BEP used the same plates to produce the sheet (perf and imperf) and coil the only difference was the way they were perfed and cut. The USPOD when to single line watermarks on or about Oct 1, 1910. The BEP would hand wind coil rolls and went to a motorized coil winder. The perf 12 was not strong enough to keep from separating in this winder. The POD and BEP went to a perf 8.5 coil so that the motorized winder could be used. The Scott 385 was repaced by the Scott 390 and the Scott 386 was replaced by the Scott 391. Scoot 390 was released Dec 12, 1910 (62 days max after the watermark change) and the Scott 391 was released Dec 23, 1910. This account for the rarity of these issues.
The POD kept records of plate impressions and press dates but did not keep records of when stamps were perforated so no one knows when the first 385 or 386 were actually made.
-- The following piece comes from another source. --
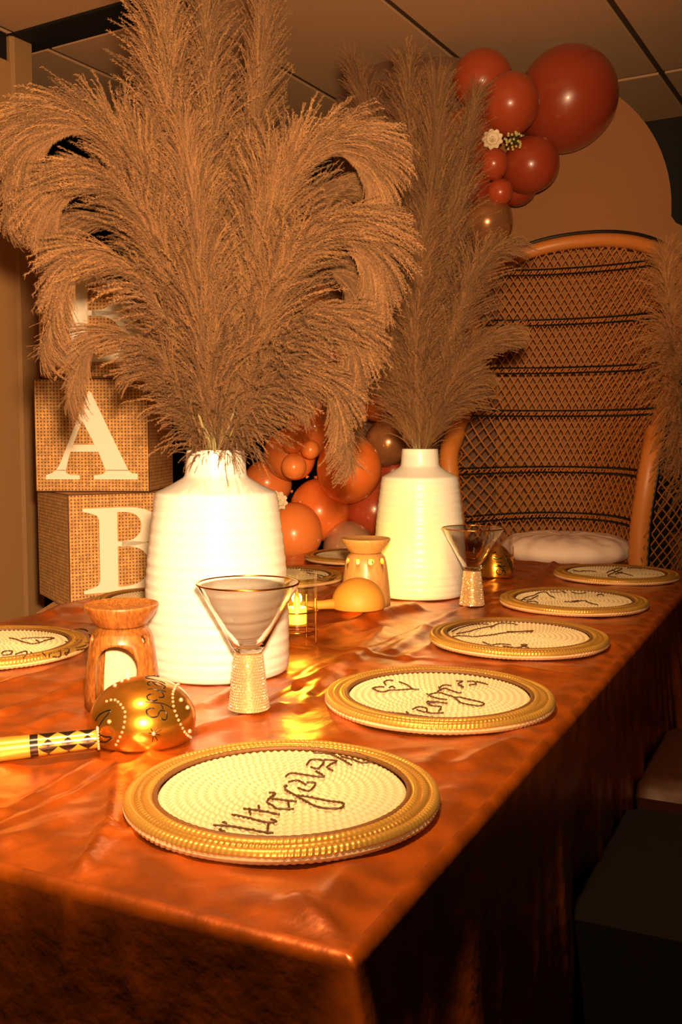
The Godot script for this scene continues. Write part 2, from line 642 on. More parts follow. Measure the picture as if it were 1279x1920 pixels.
	b.grid(m, 40, func(i: int, j: int):
		var q = ring[i % m]
		var p: Vector2 = q[0]
		var o: Vector2 = q[1]
		var y := TABLE
		var off := 0.0
		if j <= 6:
			var a := PI / 2 * j / 6
			off = inset * (sin(a) - 1.0)
			y = TABLE - inset * (1.0 - cos(a))
			if j == 0:
				p = Vector2(clampf(p.x, U0 + inset, U1 - inset), clampf(p.y, R0 + inset, R1 - inset))
				off = 0.0
		else:
			var t := float(j - 6) / 34
			y = TABLE - inset - t * drop
			var d := t * drop
			var amp: float = [0.007, 0.05, 0.03, 0.03][q[3]]
			var wave := dn.get_noise_2d(q[4] * 100.0 + d * 22.0, 3.0 + d * 12.0) + 0.25 * fine.get_noise_2d(q[4] * 100.0 + d * 30.0, d * 9.0)
			var free := smoothstep(0.0, 0.30, d)
			off = amp * (wave + 0.35) * free + 0.02 * d
			off += exp(-pow(q[2] / (0.016 + 0.055 * t), 2.0)) * (0.016 * smoothstep(0.0, 0.05, d) + 0.09 * d)
			if q[3] == 0:   # pressed creases down the front
				var cr := absf(q[4] - 1.000)
				off += 0.0035 * exp(-cr * cr / 0.00003) * smoothstep(0.0, 0.02, d)
				var c2 := absf(q[4] - 1.05 - d * 0.35)
				off += 0.0025 * exp(-c2 * c2 / 0.00012) * smoothstep(0.0, 0.06, d)
		var w := p + o * off
		return [on_table(w.x, w.y, y), Vector2(q[4], y) * 2.0])
	var cloth := part("tablecloth", b.done(), M.satin, self)
	metas(cloth, "wrinkled copper satin cloth covering the long table and hanging down its sides", "tablecloth")
	var t := thing("folding_table", "long folding table hidden under the copper satin cloth", "table", on_table((U0 + U1) / 2, (R0 + R1) / 2, 0), -deg_to_rad(26))
	var tb := MB.new()
	tb.box(Vector3(R1 - R0 - 0.05, 0.03, U1 - U0 - 0.05), 0.006, Vector3(0, TABLE - 0.019, 0))
	part("table_top", tb.done(), M.dark_metal, t)
	for sx in [-1, 1]:
		for sz in [-1, 1]:
			var lg := MB.new()
			lg.tube([Vector3(sx * 0.5, 0, sz * 1.05), Vector3(sx * 0.5, 0.63, sz * 1.05)], [0.016], 10)
			part("leg", lg.done(), M.dark_metal, t)

# ---------------------------------------------------------------- woven plates
var plate_parts := {}

func coil(rad: float, thick: float, y: float, bumps: int, sides := 8) -> ArrayMesh:
	var b := MB.new()
	var n := bumps * 4
	b.grid(sides, n, func(i: int, j: int):
		var a := TAU * j / n
		var th := -TAU * i / sides
		var k := thick * (1.0 + 0.085 * cos(a * bumps + th * 0.8) * (0.7 + 0.5 * sin(a * 7.0 + rad * 900.0)) + 0.03 * sin(a * 11.0 + rad * 500.0))
		var rr := rad + k * cos(th)
		return [Vector3(rr * cos(a), y + k * sin(th), rr * sin(a)), Vector2(a * 3.0, th)], true)
	return b.done()

func make_plate_meshes() -> void:
	var b := MB.new()
	var rings := 13
	var pitch := 0.0103
	var ni := rings * 4
	var nj := 400
	b.grid(ni, nj, func(i: int, j: int):
		var a := TAU * j / nj
		var r := maxf(pitch * rings * (1.0 - float(i) / ni), 0.0004)
		var k := floorf((r - 0.0001) / pitch)
		var stitches := maxf(6.0, roundf(TAU * (k + 0.5) * pitch / 0.0085))
		var f := fposmod(r / pitch, 1.0)
		var y := 0.0085 + 0.0042 * pow(sin(PI * f), 0.7) * (0.66 + 0.34 * cos(a * stitches + f * 2.4))
		return [Vector3(r * cos(a), y, r * sin(a)), Vector2(r * cos(a), r * sin(a)) * 4.0], true)
	plate_parts.centre = b.done()
	plate_parts.ring = coil(0.1368, 0.0030, 0.0125, 84, 6)
	plate_parts.rims = [coil(0.1440, 0.0056, 0.0102, 150), coil(0.1543, 0.0056, 0.0098, 165), coil(0.1640, 0.0056, 0.0092, 176)]
	plate_parts.edge = coil(0.1648, 0.0052, 0.0046, 130)

func plate(label: String, c: Vector3, strokes: Array, tilt := Vector3.ZERO, turn := 0.0) -> void:
	c.y = seat_y(c, 0.16)
	var t := thing("woven_charger_plate", label, "plate", c, 0, "woven charger plates on the copper cloth")
	t.rotation = tilt
	var o := part("coiled_centre", plate_parts.centre, M.straw, t)
	o.rotation.y = turn
	part("trim_coil", plate_parts.ring, M.brown_thread, t).rotation.y = turn
	for k in 3:
		part("rim_coil", plate_parts.rims[k], [M.gold_thread, M.gold_thread2, M.gold_thread][k], t).rotation.y = turn + k
	part("edge_coil", plate_parts.edge, M.straw_edge, t).rotation.y = turn
	if strokes.size():
		var b := MB.new()
		for s in strokes:
			var pts := []
			for k in range(0, s.size(), 2):
				pts.append(Vector3(s[k] * 0.001, 0.0138, s[k + 1] * 0.001))
			b.tube(beaded(spline(pts, pts.size() * 4) if pts.size() > 2 else pts, 0.0024), bead_radii, 5)
		part("lettering", b.done(), M.ink_thread, t)

var bead_radii := []
func beaded(pts: Array, step: float) -> Array:   # a thread couched down in small bumps
	var out := []
	bead_radii = []
	for k in pts.size() - 1:
		var a: Vector3 = pts[k]
		var c: Vector3 = pts[k + 1]
		var n := maxi(1, int(a.distance_to(c) / step))
		for i in n:
			out.append(a.lerp(c, float(i) / n) + Vector3(0, 0.0008 * (i % 2), 0))
	out.append(pts[-1])
	for i in out.size():
		bead_radii.append(0.0009 + 0.0006 * (i % 2))
	return out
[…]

Since they were in the process of changing perfs for the new winding process they would have made as few as possible to meet demand. The EDU fot Scott 385 is/was Jan 9, 1911 ans 386 is/was Dec 9, 1910.
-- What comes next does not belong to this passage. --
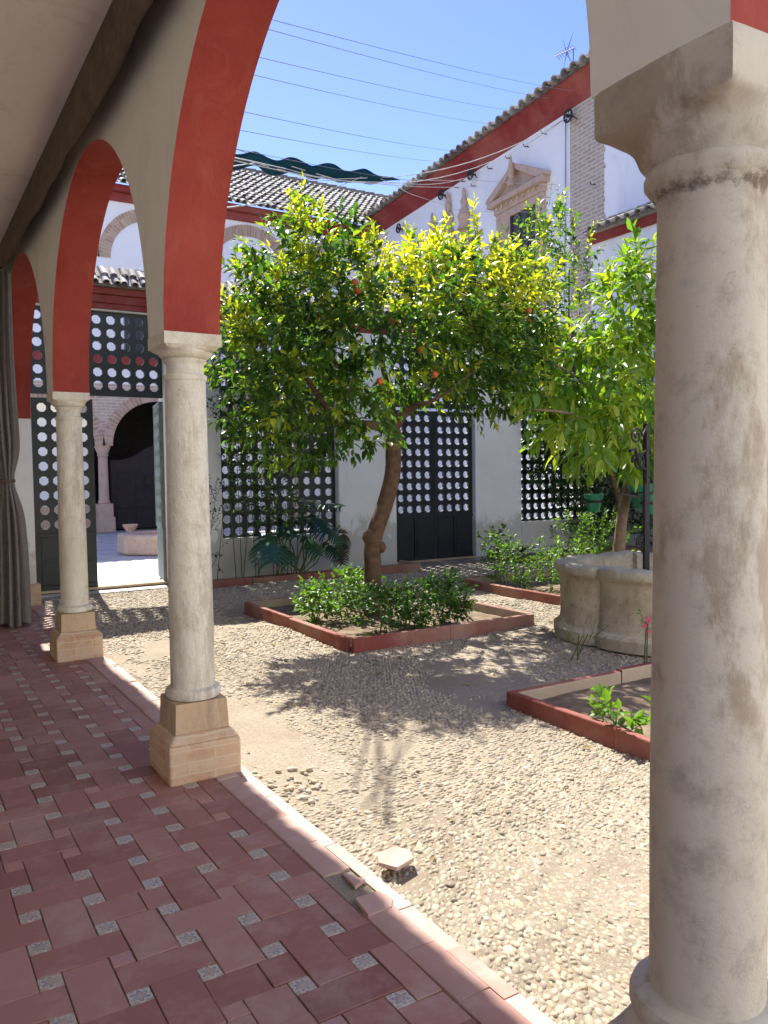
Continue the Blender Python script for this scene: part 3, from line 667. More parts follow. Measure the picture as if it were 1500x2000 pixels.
def lattice_part(name, x0, x1, z0, z1, y, mt='green', r=.066, border=(.03, .03, .03, .03), parent=None, pu=.19, pv=.19, th=.05):
    l, rr, bt, tp = border; nc = max(1, round((x1-x0-l-rr)/pu)); nr = max(1, round((z1-z0-bt-tp)/pv)); b = MB()
    lattice(b, (x0, y, z0), (1, 0, 0), (0, 0, 1), nc, nr, (x1-x0-l-rr)/nc, (z1-z0-bt-tp)/nr, r, th, border); return b.build(name, MT[mt], parent or wall, fix=False)
lattice_part('window_lattice', 4.20, 6.18, .60, ZL, YW+.14, 'green', .064, (.02, .02, .0, .04))
lattice_part('window_lattice', 10.05, 12.15, .60, ZL, YW+.14, 'green', .064, (.02, .02, .0, .04))
lattice_part('transom_lattice', 1.60, 3.37, 2.67, ZL, YW+.08, 'green', .066, (.02, .02, .06, .02), pu=.196)
lattice_part('transom_lattice', 7.28, 8.97, 2.67, ZL, YW+.08, 'black', .066, (.02, .02, .06, .02))
def leaf(x0, x1, mt, panel=None, hinge=None, ang=0, low=.80):
    b = MB(); W_ = x1-x0
    lattice(b, (0, 0, low), (1, 0, 0), (0, 0, 1), 4, 9, (W_-.09)/4, (2.62-low-.05)/9, .064, .045, (.045, .045, .02, .03))
    o = b.build('door_leaf', MT[mt], None, fix=False)
    b2 = MB(); b2.box((0, 0, .02), (W_, .035, low)); 
    for q in (0, 1):
        for z0, z1 in ((.10, .40), (.46, .76)):
            b2.box((.07+q*(W_/2-.02), -.012, z0), (W_/2-.03+q*(W_/2-.02), 0, z1))
    b2.box((W_*.48, -.022, .02), (W_*.52, 0, low))
    b2.box((0, -.02, low-.05), (W_, 0, low)); b2.box((0, -.02, .02), (W_, 0, .09))
    o2 = b2.build('door_panel', MT[panel or mt], None, bevel=.004); o2.parent = o
    o.parent = wall; o.matrix_parent_inverse = Matrix.Translation(-Vector(wall.location))
    o.location = (x0 if hinge != 'r' else x1, YW+.09, 0); o.rotation_euler = (0, 0, ang)
    return o
tag(leaf(1.615, 2.40, 'green'), 'closed green lattice door leaf left of the open doorway')
o = leaf(3.36-.80, 3.36, 'greyleaf', 'greyleaf', hinge='r', ang=R(80)); tag(o, 'green lattice door leaf swung open into the second court')
leaf(7.29, 8.12, 'black'); leaf(8.13, 8.96, 'black')
b = MB(); b.box((1.60, YW+.02, 0), (3.37, YW+.28, .03)); b.box((7.28, YW+.02, 0), (8.97, YW+.28, .03)); b.build('doorstep', MT['stone'], wall)

# ------------------------------------------------------------------ east building and church
XEW = 12.2
e = empty('east_building', (XEW, 4, 0), 'white building at the right edge with a red cornice and low dark tiled eave', 'building')
b = MB(); b.box((XEW, -3, 0), (XEW+.3, YW+.31, 6.10)); b.build('wall', MT['white2'], e)
b = MB(); b.box((XEW-.10, -3, 6.08), (XEW+.3, YW+.33, 6.24)); b.build('cornice', MT['redcor'], e, bevel=.015)
b = MB(); tiled(b, (XEW-.28, -3, 6.22), (0, 1, 0), Vector((.8, 0, .42)).normalized(), 62, 2, .236); b.box((XEW-.2, -3, 6.24), (XEW+.5, YW+.3, 6.32)); b.build('roof_tiles', MT['tile'], e)
XC, YC, CA = 12.9, 12.2, R(6)                 # the church stands 6 degrees off the court's axis; built square, then turned about this corner
def atc(px, py, d=0):                        # sight line onto the turned church wall -> local (unturned) point and world point
    dr = CW+CR*((px-750)/F)+CU*((1000-py)/F); o = Vector((0, 0, CAMZ)); n = Vector((math.cos(CA), -math.sin(CA), 0)); P0 = Vector((XC, YC, 0))-n*d
    w = o+dr*((P0-o).dot(n)/dr.dot(n)); return Vector((XC-d, YC+(w-P0).dot(Vector((math.sin(CA), math.cos(CA), 0))), w.z)), w
ch = empty('church', (XC, YC, 0), 'tall white church wall with brick pier, stone pedimented window and long red eave', 'church')
Y_ = YC
b = MB(); b.box((XC, Y_-2.7, 0), (XC+.5, Y_+11.5, 9.5)); b.build('wall', MT['white2'], ch)
b = MB(); b.box((XC-.02, Y_-.12, 0), (XC, Y_+.96, 9.48))
for q in range(55):
    z = q*.17; dx = .05*random.random(); b.box((XC-.021, Y_-.12-dx, z), (XC, Y_-.12, z+.085))
b.build('brick_pier', MT['brick_w'], ch)
b = MB(); prof = [(XC, 9.44), (XC-.04, 9.46), (XC-.08, 9.60), (XC-.20, 9.76), (XC-.32, 9.84), (XC-.34, 9.93), (XC+.1, 9.96), (XC+.1, 9.44)]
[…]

The 1 cent and 2 cent single line watermark stamps were printed on 2 types of plates, the star plates and the "A" plates. The star plates were variable horizontal spacing with the inside 3 vertical rows spaced 2mm and the outer 7 vert rows spaced 3mm (this is where the 2mm and 3mm spacing comes from on the 1-5 cent values). The "A" plates were uniform horizontal spacing of 2.75mm. Sheet stamps from the 2.75mm and 3mm spacing were easily altered to resemble horizontal perf coils.
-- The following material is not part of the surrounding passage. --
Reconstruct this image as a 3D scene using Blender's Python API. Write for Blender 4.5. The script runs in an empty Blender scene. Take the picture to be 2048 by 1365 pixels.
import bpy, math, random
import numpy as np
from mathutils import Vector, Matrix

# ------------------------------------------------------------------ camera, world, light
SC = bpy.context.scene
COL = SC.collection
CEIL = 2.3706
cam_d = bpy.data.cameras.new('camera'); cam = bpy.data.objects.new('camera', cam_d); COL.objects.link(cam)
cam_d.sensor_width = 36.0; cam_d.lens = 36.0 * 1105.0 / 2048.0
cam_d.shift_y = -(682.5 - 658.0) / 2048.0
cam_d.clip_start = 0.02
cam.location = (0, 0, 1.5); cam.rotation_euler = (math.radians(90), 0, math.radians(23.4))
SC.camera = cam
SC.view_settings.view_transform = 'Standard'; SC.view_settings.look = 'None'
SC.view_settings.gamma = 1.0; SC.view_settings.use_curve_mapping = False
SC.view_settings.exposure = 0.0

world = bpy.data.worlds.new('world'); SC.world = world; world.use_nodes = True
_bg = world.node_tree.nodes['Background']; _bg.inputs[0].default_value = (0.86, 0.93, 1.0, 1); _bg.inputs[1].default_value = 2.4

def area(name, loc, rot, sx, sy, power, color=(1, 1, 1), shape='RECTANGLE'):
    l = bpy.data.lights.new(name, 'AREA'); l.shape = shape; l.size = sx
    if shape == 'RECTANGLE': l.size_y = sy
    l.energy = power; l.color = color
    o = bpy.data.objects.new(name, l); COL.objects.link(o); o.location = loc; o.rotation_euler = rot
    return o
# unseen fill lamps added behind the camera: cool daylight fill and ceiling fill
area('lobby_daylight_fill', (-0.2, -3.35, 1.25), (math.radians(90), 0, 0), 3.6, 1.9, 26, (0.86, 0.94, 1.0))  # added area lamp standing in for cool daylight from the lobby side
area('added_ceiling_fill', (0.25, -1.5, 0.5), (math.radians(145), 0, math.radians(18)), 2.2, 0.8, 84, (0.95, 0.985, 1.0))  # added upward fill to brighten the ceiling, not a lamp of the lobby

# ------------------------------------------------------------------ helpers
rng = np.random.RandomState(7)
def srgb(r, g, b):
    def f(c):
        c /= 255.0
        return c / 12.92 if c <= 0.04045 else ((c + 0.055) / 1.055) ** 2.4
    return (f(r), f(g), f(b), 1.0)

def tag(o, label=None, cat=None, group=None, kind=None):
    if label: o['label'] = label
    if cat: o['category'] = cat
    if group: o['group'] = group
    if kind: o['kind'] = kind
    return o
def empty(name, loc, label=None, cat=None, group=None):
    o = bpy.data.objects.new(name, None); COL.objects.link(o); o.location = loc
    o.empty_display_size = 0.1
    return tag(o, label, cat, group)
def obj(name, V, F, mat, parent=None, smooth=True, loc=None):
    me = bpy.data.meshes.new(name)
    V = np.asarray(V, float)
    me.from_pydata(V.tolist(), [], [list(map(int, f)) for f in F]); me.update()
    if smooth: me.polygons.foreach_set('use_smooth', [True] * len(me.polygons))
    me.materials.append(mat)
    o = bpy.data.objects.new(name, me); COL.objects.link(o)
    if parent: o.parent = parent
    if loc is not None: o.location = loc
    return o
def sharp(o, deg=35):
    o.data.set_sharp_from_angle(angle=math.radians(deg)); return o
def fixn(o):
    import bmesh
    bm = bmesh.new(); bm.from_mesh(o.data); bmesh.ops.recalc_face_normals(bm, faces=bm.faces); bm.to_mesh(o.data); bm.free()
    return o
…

The stamps you posted look to have genuine perforations and the width would be within BEP coil standards. The knifed edges appear straight and parallel. I see nothing on the images that indicate that these stamps are altered. That does not mean that they are not altered only that they are either genuine or a high quality alteration.
Although these issues are scarce, they are not extremely rare but they are also widely faked. I would consider these stamps as candidates for expertization and certification.